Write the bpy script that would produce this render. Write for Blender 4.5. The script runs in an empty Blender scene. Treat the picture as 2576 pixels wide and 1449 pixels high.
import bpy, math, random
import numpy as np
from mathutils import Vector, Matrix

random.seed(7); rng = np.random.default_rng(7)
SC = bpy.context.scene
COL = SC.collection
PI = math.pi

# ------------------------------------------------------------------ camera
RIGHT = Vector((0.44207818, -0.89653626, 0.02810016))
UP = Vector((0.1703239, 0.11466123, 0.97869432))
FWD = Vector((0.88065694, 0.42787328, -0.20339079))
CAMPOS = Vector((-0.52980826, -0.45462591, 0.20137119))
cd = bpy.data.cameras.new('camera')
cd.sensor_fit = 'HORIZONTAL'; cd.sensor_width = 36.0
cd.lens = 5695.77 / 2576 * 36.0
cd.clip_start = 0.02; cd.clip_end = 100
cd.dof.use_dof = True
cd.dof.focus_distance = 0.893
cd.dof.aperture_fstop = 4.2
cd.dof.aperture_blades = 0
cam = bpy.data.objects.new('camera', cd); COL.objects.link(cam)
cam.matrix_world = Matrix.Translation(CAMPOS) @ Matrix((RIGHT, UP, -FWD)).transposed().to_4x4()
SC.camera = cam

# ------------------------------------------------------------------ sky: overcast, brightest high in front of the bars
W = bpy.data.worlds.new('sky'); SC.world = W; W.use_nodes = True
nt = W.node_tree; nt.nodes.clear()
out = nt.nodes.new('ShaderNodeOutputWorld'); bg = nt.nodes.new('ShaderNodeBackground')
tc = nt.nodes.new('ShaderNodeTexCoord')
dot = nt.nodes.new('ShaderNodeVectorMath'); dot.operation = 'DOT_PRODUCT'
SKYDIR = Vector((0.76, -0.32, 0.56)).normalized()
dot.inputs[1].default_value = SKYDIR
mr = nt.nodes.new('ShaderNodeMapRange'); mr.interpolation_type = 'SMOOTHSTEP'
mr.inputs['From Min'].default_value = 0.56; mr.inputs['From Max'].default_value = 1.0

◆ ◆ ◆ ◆

◆ **The task**: Pick out and copy every line that contains the word "high".

◆ **Answer to the task**:
Write the bpy script that would produce this render. Write for Blender 4.5. The script runs in an empty Blender scene. Treat the picture as 2576 pixels wide and 1449 pixels high.
# ------------------------------------------------------------------ sky: overcast, brightest high in front of the bars